[start]

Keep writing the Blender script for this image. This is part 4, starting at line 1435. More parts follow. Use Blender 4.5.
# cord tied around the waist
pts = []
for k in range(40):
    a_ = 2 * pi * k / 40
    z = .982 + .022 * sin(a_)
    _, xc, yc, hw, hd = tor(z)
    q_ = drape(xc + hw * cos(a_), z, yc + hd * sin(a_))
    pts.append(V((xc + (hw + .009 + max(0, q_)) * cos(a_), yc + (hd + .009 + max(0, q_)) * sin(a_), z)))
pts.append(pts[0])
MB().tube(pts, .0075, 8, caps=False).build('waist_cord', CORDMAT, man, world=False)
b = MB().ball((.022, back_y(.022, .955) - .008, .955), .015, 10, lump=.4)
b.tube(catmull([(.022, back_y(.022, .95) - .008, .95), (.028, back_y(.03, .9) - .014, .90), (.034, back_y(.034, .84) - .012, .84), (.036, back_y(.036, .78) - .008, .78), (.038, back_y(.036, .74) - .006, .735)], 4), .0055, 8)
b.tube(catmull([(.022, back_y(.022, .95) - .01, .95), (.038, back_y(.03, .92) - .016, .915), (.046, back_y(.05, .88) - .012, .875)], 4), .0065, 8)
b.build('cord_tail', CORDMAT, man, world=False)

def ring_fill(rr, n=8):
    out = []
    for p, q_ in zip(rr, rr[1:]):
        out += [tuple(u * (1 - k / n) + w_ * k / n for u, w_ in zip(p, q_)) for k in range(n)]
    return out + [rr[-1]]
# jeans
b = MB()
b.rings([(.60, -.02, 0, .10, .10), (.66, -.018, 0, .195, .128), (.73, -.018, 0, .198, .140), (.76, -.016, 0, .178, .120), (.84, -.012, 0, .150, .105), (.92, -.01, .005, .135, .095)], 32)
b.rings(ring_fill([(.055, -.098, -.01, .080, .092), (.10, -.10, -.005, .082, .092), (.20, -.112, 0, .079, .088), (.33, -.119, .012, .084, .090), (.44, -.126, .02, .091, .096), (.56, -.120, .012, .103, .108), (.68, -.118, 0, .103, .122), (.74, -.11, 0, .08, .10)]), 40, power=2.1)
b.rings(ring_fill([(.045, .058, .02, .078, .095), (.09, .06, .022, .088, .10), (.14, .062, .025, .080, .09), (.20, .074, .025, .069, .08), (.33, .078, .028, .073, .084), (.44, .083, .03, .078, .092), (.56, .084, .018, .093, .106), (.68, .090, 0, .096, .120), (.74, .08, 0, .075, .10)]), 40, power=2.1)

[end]

- [Your goal]: Each line of the listing should be echoed back exactly.

- [Task result]:
Keep writing the Blender script for this image. This is part 4, starting at line 1435. More parts follow. Use Blender 4.5.
# cord tied around the waist
pts = []
for k in range(40):
    a_ = 2 * pi * k / 40
    z = .982 + .022 * sin(a_)
    _, xc, yc, hw, hd = tor(z)
    q_ = drape(xc + hw * cos(a_), z, yc + hd * sin(a_))
    pts.append(V((xc + (hw + .009 + max(0, q_)) * cos(a_), yc + (hd + .009 + max(0, q_)) * sin(a_), z)))
pts.append(pts[0])
MB().tube(pts, .0075, 8, caps=False).build('waist_cord', CORDMAT, man, world=False)
b = MB().ball((.022, back_y(.022, .955) - .008, .955), .015, 10, lump=.4)
b.tube(catmull([(.022, back_y(.022, .95) - .008, .95), (.028, back_y(.03, .9) - .014, .90), (.034, back_y(.034, .84) - .012, .84), (.036, back_y(.036, .78) - .008, .78), (.038, back_y(.036, .74) - .006, .735)], 4), .0055, 8)
b.tube(catmull([(.022, back_y(.022, .95) - .01, .95), (.038, back_y(.03, .92) - .016, .915), (.046, back_y(.05, .88) - .012, .875)], 4), .0065, 8)
b.build('cord_tail', CORDMAT, man, world=False)

def ring_fill(rr, n=8):
    out = []
    for p, q_ in zip(rr, rr[1:]):
        out += [tuple(u * (1 - k / n) + w_ * k / n for u, w_ in zip(p, q_)) for k in range(n)]
    return out + [rr[-1]]
# jeans
b = MB()
b.rings([(.60, -.02, 0, .10, .10), (.66, -.018, 0, .195, .128), (.73, -.018, 0, .198, .140), (.76, -.016, 0, .178, .120), (.84, -.012, 0, .150, .105), (.92, -.01, .005, .135, .095)], 32)
b.rings(ring_fill([(.055, -.098, -.01, .080, .092), (.10, -.10, -.005, .082, .092), (.20, -.112, 0, .079, .088), (.33, -.119, .012, .084, .090), (.44, -.126, .02, .091, .096), (.56, -.120, .012, .103, .108), (.68, -.118, 0, .103, .122), (.74, -.11, 0, .08, .10)]), 40, power=2.1)
b.rings(ring_fill([(.045, .058, .02, .078, .095), (.09, .06, .022, .088, .10), (.14, .062, .025, .080, .09), (.20, .074, .025, .069, .08), (.33, .078, .028, .073, .084), (.44, .083, .03, .078, .092), (.56, .084, .018, .093, .106), (.68, .090, 0, .096, .120), (.74, .08, 0, .075, .10)]), 40, power=2.1)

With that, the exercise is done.